» **Task to complete**: Each line from the beginning of the data below through the line containing "SC.camera = camo" should be repeated exactly, please.

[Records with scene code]
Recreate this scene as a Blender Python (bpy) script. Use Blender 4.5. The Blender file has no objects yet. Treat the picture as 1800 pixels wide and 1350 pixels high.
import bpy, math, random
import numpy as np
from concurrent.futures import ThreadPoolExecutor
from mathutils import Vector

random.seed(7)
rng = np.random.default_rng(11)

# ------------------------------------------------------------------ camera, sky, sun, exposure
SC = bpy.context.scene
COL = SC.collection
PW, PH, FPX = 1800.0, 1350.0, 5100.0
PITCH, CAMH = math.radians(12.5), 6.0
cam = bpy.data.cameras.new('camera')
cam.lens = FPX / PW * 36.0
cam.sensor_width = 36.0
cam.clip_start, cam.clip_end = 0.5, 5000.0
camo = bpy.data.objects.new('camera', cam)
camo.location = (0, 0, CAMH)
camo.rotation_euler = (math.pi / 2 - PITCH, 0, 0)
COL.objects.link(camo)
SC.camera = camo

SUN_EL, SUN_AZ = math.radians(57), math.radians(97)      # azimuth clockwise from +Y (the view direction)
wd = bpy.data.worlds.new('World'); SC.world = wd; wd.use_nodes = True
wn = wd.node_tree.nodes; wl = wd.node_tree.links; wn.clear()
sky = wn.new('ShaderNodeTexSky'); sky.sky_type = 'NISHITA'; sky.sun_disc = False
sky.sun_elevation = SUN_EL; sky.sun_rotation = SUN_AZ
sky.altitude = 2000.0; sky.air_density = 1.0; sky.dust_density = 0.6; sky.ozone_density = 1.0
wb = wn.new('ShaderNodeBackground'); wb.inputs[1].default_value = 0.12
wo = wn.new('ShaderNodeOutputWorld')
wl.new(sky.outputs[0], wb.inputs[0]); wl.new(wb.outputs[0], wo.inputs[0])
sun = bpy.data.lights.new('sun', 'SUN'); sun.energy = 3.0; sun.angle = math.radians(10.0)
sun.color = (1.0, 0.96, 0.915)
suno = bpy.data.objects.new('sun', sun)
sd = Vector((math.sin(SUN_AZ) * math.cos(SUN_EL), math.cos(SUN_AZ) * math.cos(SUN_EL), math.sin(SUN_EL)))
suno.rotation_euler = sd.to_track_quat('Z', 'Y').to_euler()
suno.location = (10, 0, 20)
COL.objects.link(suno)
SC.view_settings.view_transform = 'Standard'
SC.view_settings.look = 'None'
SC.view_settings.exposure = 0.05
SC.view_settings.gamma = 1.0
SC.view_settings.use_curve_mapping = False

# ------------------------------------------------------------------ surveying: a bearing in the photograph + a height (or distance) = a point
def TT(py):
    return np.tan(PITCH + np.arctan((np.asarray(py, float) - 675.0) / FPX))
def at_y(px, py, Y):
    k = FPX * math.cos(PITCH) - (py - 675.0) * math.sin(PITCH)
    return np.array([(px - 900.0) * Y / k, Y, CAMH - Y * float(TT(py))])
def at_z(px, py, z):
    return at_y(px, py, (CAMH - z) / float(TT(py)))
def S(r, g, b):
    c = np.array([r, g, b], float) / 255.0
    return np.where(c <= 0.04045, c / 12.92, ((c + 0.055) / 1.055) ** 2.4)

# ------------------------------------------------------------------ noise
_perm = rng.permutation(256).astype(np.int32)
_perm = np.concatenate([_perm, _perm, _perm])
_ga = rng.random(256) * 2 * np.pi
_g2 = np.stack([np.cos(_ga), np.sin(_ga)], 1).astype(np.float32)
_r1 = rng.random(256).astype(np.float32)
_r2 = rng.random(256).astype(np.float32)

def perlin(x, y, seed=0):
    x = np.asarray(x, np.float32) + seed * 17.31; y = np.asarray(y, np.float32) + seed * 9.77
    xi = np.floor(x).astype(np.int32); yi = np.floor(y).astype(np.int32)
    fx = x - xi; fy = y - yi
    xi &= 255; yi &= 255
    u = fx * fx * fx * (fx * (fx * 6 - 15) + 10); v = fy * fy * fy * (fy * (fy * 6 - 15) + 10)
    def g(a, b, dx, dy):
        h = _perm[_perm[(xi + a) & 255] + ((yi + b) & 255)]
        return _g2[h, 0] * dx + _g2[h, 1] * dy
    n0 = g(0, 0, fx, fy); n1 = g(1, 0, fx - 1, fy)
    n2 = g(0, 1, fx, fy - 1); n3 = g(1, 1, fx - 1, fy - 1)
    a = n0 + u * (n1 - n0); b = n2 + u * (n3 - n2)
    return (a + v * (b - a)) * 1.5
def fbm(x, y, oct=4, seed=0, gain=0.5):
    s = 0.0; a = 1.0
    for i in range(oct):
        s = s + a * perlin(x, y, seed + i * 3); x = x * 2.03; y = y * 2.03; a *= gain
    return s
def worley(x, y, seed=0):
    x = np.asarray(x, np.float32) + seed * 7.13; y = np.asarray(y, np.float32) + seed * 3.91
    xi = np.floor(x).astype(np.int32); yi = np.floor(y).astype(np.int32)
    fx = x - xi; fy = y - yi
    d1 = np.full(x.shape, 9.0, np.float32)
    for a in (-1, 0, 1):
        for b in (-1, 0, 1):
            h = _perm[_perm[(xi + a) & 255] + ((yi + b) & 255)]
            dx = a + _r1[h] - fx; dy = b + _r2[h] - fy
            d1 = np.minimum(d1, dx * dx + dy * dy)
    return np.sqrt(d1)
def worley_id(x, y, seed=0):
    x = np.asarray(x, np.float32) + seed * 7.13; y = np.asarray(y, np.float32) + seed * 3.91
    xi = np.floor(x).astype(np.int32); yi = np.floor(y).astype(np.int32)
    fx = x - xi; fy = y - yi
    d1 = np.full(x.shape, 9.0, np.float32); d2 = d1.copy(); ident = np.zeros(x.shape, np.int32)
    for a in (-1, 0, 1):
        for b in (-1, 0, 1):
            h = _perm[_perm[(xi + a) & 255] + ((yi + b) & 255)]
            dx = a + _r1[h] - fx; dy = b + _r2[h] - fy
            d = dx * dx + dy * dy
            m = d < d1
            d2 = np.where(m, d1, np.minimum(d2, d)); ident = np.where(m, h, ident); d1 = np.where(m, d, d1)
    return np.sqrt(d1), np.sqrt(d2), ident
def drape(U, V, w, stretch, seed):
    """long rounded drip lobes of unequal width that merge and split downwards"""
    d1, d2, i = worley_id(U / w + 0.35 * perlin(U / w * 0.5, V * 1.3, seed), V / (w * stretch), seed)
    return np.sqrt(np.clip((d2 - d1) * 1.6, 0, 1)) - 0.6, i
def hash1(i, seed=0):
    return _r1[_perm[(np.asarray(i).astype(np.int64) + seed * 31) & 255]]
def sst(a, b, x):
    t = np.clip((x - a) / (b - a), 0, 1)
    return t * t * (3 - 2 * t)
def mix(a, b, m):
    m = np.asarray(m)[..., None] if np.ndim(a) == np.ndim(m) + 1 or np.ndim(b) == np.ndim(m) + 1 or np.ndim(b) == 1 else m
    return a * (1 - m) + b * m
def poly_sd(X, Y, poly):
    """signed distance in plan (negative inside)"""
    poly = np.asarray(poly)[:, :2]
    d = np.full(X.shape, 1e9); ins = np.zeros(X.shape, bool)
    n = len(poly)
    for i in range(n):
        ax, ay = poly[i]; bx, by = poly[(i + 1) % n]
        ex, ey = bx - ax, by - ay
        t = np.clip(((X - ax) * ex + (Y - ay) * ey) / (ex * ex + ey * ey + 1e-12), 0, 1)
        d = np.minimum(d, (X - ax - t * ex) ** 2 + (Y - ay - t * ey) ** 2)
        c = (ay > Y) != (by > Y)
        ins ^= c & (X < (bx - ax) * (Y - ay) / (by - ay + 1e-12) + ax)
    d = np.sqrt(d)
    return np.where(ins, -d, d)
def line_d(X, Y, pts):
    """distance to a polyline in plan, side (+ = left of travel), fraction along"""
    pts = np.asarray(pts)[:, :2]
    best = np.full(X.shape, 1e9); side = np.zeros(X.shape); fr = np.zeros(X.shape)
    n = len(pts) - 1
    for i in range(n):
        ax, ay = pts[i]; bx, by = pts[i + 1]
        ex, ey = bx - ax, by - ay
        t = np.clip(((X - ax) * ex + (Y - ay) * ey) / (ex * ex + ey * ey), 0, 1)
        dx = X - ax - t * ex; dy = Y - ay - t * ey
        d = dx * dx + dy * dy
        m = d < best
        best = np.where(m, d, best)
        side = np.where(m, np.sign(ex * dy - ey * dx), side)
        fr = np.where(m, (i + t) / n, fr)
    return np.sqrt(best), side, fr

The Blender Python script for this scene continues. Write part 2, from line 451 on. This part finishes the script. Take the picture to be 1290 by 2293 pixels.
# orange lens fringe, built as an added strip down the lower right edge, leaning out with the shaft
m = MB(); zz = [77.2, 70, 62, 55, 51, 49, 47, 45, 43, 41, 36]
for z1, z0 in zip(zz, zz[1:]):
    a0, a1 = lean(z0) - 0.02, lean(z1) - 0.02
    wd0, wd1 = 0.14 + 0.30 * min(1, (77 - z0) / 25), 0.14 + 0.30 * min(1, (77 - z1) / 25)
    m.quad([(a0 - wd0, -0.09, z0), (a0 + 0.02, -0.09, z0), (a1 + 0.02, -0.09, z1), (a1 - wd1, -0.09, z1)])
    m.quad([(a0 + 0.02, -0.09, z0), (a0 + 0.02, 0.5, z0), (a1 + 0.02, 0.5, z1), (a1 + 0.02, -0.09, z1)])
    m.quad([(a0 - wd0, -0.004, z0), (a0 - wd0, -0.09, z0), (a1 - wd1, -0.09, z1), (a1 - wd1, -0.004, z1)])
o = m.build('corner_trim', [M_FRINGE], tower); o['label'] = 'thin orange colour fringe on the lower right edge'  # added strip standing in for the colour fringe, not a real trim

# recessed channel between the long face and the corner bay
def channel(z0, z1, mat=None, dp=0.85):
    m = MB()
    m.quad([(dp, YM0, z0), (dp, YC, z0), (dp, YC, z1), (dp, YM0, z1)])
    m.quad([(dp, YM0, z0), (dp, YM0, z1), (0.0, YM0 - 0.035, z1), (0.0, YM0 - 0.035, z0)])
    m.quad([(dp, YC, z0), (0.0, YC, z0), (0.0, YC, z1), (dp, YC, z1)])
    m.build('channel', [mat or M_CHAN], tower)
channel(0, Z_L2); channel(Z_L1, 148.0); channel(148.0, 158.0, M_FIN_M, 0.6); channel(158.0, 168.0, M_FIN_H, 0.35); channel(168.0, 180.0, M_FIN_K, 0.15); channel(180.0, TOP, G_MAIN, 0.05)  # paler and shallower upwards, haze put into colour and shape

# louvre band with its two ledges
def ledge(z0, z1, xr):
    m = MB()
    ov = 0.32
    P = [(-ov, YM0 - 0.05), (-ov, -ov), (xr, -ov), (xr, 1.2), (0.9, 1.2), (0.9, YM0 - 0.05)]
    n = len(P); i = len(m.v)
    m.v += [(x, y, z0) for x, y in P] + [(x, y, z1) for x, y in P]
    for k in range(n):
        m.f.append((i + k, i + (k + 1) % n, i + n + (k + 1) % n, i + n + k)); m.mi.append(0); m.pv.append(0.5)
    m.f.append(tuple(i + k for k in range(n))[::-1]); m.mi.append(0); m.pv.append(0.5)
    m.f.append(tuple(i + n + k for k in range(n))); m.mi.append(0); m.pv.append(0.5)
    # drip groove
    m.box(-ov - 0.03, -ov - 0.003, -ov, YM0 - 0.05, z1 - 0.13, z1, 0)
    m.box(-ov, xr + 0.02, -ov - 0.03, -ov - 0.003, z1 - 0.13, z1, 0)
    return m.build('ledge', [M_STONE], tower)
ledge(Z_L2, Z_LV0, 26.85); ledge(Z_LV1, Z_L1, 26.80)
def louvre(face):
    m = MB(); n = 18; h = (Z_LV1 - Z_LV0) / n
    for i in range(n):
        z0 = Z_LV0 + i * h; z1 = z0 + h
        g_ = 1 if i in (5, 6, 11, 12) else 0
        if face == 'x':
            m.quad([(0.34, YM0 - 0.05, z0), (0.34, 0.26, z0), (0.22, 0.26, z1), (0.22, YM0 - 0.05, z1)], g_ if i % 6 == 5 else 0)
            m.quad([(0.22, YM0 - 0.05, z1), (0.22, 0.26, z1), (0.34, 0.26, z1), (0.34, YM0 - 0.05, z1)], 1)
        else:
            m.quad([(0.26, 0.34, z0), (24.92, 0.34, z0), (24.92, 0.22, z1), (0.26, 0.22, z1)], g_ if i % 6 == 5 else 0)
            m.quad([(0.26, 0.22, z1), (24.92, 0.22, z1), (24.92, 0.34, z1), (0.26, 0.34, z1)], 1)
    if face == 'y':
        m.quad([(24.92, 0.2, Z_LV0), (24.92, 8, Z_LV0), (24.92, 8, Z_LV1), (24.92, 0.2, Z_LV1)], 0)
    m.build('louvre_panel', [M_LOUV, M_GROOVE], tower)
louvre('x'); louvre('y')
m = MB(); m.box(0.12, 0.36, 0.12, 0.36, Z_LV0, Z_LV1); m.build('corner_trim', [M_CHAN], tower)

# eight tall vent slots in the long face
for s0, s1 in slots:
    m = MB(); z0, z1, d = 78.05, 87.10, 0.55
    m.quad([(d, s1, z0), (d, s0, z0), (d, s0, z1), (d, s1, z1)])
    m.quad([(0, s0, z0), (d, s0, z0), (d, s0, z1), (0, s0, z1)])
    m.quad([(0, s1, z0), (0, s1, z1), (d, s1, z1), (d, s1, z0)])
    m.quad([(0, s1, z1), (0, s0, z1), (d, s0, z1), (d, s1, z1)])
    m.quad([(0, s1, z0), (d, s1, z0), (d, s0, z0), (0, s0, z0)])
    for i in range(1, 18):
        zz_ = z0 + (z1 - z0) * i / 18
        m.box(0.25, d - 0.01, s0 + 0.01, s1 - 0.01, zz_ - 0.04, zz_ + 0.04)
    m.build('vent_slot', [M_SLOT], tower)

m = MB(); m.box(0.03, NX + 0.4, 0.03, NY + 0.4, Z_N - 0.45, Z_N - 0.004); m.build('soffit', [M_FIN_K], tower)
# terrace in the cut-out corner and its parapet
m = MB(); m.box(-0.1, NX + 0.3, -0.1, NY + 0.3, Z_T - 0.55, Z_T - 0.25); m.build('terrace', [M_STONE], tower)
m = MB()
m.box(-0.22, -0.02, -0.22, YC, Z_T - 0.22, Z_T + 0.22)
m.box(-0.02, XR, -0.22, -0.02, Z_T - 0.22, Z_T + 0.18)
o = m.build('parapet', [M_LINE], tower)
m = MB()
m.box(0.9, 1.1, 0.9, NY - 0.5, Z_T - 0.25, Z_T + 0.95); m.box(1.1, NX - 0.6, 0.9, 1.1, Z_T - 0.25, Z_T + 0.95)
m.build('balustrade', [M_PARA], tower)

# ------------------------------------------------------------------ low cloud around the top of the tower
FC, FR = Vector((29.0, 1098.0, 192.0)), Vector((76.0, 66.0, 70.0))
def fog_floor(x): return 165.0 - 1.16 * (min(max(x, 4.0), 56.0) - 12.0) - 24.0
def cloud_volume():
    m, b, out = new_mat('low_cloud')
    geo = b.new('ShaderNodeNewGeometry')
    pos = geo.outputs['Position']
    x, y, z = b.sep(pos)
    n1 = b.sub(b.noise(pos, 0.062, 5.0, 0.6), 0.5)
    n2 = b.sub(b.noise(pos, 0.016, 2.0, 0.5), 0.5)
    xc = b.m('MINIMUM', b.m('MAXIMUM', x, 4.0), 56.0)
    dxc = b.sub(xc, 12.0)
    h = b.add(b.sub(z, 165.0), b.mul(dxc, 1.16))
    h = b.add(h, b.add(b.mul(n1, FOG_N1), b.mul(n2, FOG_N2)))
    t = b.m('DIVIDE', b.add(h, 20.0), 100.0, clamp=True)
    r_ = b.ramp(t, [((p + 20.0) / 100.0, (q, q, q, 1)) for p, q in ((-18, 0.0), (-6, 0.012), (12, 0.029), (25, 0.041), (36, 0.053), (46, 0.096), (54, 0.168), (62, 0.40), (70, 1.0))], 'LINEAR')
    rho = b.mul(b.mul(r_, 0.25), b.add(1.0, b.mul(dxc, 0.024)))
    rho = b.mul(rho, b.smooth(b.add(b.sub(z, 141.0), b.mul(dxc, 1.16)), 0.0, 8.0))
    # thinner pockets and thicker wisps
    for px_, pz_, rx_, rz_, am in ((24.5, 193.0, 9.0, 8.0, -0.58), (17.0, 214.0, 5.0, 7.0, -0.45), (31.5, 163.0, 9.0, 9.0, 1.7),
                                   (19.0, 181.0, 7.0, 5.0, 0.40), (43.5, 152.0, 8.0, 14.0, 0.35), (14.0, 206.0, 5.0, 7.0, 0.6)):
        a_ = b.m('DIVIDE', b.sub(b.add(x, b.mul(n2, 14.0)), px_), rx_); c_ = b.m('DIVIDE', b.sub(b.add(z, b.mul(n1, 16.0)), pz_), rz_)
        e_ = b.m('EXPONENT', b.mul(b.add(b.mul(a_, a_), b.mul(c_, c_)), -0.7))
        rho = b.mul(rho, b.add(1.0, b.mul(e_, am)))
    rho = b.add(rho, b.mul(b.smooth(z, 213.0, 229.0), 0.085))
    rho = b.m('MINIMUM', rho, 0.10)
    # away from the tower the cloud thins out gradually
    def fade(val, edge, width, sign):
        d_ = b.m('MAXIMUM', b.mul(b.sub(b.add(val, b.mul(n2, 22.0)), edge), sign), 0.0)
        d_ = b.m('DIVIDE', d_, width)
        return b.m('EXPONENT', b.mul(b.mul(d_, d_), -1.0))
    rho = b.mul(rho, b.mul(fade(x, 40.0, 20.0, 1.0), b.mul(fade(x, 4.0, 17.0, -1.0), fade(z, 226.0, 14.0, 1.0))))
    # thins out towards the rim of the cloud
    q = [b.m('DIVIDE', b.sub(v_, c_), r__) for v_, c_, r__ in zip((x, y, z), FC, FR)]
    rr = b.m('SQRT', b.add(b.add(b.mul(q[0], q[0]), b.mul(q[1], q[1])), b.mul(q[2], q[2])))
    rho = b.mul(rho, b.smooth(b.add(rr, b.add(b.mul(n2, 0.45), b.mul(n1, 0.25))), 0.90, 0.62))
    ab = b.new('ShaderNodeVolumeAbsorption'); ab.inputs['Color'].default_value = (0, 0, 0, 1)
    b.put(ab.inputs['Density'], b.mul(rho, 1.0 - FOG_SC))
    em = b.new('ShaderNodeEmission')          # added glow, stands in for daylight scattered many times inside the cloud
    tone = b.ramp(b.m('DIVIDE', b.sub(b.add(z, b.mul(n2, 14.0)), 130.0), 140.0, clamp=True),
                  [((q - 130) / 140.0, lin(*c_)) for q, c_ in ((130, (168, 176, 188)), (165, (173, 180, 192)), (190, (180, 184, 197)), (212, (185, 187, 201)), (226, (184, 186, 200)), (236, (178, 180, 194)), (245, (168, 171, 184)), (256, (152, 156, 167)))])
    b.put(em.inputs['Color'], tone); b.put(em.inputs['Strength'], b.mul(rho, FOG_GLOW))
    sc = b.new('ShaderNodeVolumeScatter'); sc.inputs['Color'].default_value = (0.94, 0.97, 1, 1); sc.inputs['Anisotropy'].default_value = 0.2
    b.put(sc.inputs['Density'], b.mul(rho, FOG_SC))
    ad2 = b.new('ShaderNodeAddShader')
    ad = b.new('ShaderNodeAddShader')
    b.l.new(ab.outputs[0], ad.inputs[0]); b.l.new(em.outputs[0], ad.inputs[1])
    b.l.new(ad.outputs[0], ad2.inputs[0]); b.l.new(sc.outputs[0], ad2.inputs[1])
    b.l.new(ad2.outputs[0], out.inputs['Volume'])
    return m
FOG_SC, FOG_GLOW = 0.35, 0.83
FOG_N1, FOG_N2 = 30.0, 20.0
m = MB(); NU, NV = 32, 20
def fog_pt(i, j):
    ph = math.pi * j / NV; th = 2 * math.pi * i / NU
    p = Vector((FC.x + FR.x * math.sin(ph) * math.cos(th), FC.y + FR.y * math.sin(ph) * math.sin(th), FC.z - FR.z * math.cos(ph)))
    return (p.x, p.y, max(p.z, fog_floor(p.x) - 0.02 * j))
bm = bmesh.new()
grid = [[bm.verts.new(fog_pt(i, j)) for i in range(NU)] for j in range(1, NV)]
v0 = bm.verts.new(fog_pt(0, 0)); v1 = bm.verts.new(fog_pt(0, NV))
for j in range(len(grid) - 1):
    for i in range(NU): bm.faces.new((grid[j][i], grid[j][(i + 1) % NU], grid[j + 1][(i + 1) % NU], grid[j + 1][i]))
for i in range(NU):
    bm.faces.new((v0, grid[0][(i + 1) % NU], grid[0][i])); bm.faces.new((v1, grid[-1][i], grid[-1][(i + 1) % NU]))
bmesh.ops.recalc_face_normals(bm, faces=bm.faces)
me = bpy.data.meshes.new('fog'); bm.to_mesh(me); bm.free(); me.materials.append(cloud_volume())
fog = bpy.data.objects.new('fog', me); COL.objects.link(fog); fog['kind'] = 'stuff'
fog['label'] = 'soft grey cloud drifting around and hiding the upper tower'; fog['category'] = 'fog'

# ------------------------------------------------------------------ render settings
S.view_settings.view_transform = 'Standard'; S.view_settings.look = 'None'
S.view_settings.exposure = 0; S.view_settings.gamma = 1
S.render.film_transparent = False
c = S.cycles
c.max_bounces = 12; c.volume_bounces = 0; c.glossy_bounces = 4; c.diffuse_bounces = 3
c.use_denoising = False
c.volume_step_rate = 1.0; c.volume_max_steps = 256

» **Written response**:
Recreate this scene as a Blender Python (bpy) script. Use Blender 4.5. The Blender file has no objects yet. Treat the picture as 1800 pixels wide and 1350 pixels high.
import bpy, math, random
import numpy as np
from concurrent.futures import ThreadPoolExecutor
from mathutils import Vector

random.seed(7)
rng = np.random.default_rng(11)

# ------------------------------------------------------------------ camera, sky, sun, exposure
SC = bpy.context.scene
COL = SC.collection
PW, PH, FPX = 1800.0, 1350.0, 5100.0
PITCH, CAMH = math.radians(12.5), 6.0
cam = bpy.data.cameras.new('camera')
cam.lens = FPX / PW * 36.0
cam.sensor_width = 36.0
cam.clip_start, cam.clip_end = 0.5, 5000.0
camo = bpy.data.objects.new('camera', cam)
camo.location = (0, 0, CAMH)
camo.rotation_euler = (math.pi / 2 - PITCH, 0, 0)
COL.objects.link(camo)
SC.camera = camo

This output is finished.